Technically they get the standard array:
13 12 11 10 9 8
Theoretically they should get the elite array if they have a PC class instead of an NPC class, but there is nothing that actually says that anyway. While not much:
15 14 13 12 10 8
It is still a significant boost of the standard array, producing a whole two +2 modifiers, with a potential for a +3 or a third +2 at 4th level - Leadership Score 17+.
Well, Ultimate Campaign's
Stronghold story feat requires you to staff a stronghold with 100 combat-capable followers "such as fighters or rangers," so we have a direct example that it is reasonable for your followers to all have PC class levels and for you to have a degree of selection over their capabilities.
Ultimate Campaign also says the following on followers:
Follower: Because a follower is much lower level than you, it's generally not worth determining a follower's exact feats and skill ranks, as he would be ineffective against opponents appropriate for your level. In most cases, knowing the follower's name, gender, race, class, level, and profession is sufficient, such as "Lars, male human expert 1, sailor." Since followers lack full stat blocks, the issue of advancing them is irrelevant. If your Leadership score improves, just add new followers rather than advancing existing ones. However, if events require advancing a follower (such as turning a follower into a cohort to replace a dead cohort), use the same guidelines as for cohorts.
So it is assumed that you are not going to be using your followers in any meaningful capacity, so you should generally avoid the labor of statting them all out for convenience's sake, but it also states that if you do use them in a meaningful capacity where their character sheet matters, you should be using the cohort guidelines. And according to the cohort guidelines, you build their class levels, feats, ability score increases, and skill ranks. So it seems you have full freedom to build followers the same way you build cohorts.
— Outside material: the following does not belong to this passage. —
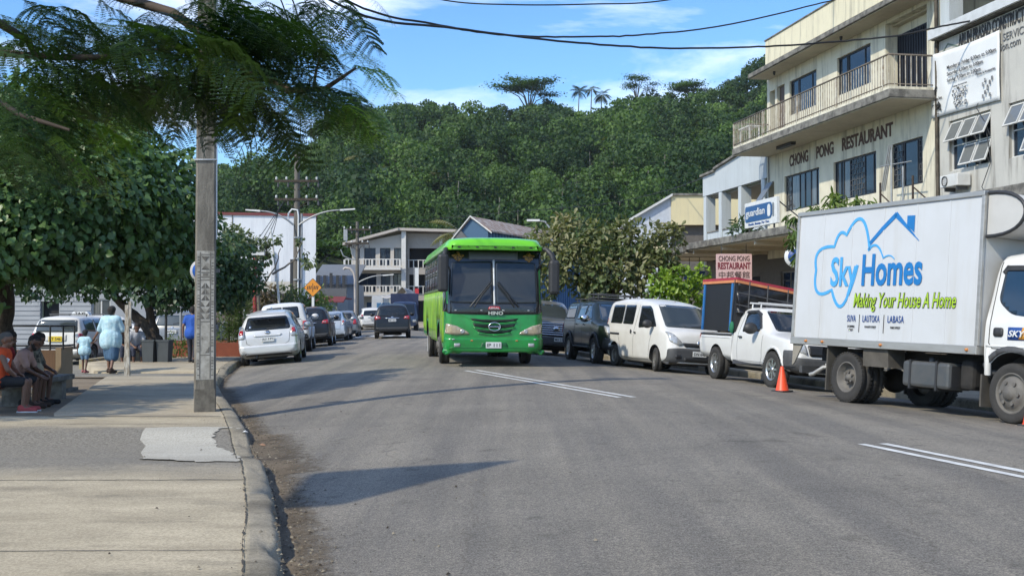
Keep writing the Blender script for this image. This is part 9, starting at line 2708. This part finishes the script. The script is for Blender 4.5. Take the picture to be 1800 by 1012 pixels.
person('small child in pale blue top and shorts, holding the hand of the walking woman', (-10.92, 29.1, -.10), R(85), jc, [('shirt', LBLUE, .05, .5), ('shorts', C_('denim_light', (.13, .22, .32)), .75), ('hair', HAIR, .02), ('shoes', C_('sandal_pink', (.35, .12, .12)))], SKIN, scale=.63, fat=1.15, voxel=.018)
person('person in bright blue shirt and dark trousers walking away behind the concrete pole', (-9.32, 33.2, -.03), R(88), standing(.12), [('shirt', BLUE, .06, .6), ('trousers', C_('trousers_grey', (.035, .035, .045)), 1.85), ('hair', HAIR, .004), ('shoes', DARKC)], SKIN2, scale=.96, voxel=.016)
j1 = person('person in grey white shirt seated under the leaning tree beside the bins', (-11.15, 33.7, -.10), R(-60), seated(.4, headdown=.4), [('shirt', C_('shirt_greywhite', (.40, .40, .42)), 0, .7), ('trousers', NAVYC, 1.5), ('hair', HAIR), ('shoes', DARKC)], SKIN, scale=.95, voxel=.018)
person('person in dark clothes seated under the leaning tree near the white post', (-11.62, 33.9, -.10), R(-50), seated(.2, headdown=.2), [('shirt', C_('shirt_darkgrey', (.06, .06, .07)), 0, .7), ('trousers', NAVYC, 1.6), ('hair', HAIR), ('shoes', DARKC)], SKIN, voxel=.018)
t_ = thing('low_wall', 'low concrete ledge the people under the leaning tree sit on', 'ledge', (-11.45, 34.05, -.1), R(0))
b = MB(); b.box(-.6, .6, -.22, .25, 0, .43); b.build('ledge', M_CONC, t_, bevel=.01)
far = person('person in dark clothes standing by the far market shelter', (-11.0, 72.5, -.2), R(120), standing(.06), [('shirt', DARKC, .05, .6), ('trousers', NAVYC, 1.8), ('hair', HAIR)], SKIN, voxel=.03, group='people standing by the far market shelter')
for X, Y, r_ in ((-10.55, 72.0, 40), (-10.2, 73.5, -60), (-11.6, 73.2, 160)):
 c_ = copy_tree(far); c_.location = (X, Y, -.2); c_.rotation_euler = (0, 0, R(r_))
# ------------------------------------------------------------ humid air between the camera and the hill
hm = bpy.data.materials.new('haze'); hm.use_nodes = True
hn = hm.node_tree; hn.nodes.remove(hn.nodes['Principled BSDF'])
pv = hn.nodes.new('ShaderNodeVolumePrincipled'); pv.inputs['Density'].default_value = 0.00010
pv.inputs['Color'].default_value = (0.80, 0.88, 1.0, 1)
hn.links.new(pv.outputs[0], hn.nodes['Material Output'].inputs['Volume'])
hz_ = MB(); hz_.box(-950, 950, -70, 1550, -1.4, 110)
tag(hz_.build('haze', hm), kind='stuff')
SC.cycles.volume_bounces = 0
You are just encouraged to largely keep it simpler than that since drafting and carrying a hundred character sheets gets rather onerous and ridiculous.
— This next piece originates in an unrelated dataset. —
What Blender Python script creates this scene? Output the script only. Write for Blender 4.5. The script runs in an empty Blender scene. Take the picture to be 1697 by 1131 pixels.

So yet again, I know cohorts can do all these awesome things.
I am not addressing what cohorts can do but what followers can do, and how to handle them in regards to strongholds, and by extension any other properties and businesses a PC sets up, whether it be using full 3.5 or PF.
I refer to the OP:
Most basic question; do followers get paid by the PC or are they 'free' and just so what the PC asks from basically hero worship?
Second part of this; if a character has a high leadership score, 24 in this case, and is building or has a stronghold, can those followers be used for the required staff and guards? Would they then have to be paid I'd they were free before?
Not having much luck looking in the books for this answer.
Third question is about income; the independent income from the SBG is a bit fuzzy on where the income takes effect.
It says there is a profit but I'm not sure if, how it's worded, that means all the pay roll is accounted for from that I come (effectively making them free) and you get that 1% on top of everything, or if you have to subtract payroll from that 1%
Those are the questions I am answering, with suggestions for resolution above and beyond the rules.
There is no real resolution to those questions. It depends entirely on the GM, the sort of campaign you are running, the circumstances of your leadership, and how involved you want to be with your followers' lives. The only brightline I can offer is that followers are not hirelings and players shouldn't be made to pay them like hirelings. Beyond that, PF's downtime rules on followers state this: "The Leadership feat can grant you followers—people loyal to you who assist you if they are able. In the downtime system, followers provide additional Influence or Labor to supplement your activities at no cost to you." And in another section of Ultimate Campaign: "Followers can be used like Labor, but aren’t expended like capital because they are loyal to you and don’t leave as soon as an activity is completed." This indicates that you are indeed not paying them under the downtime rules.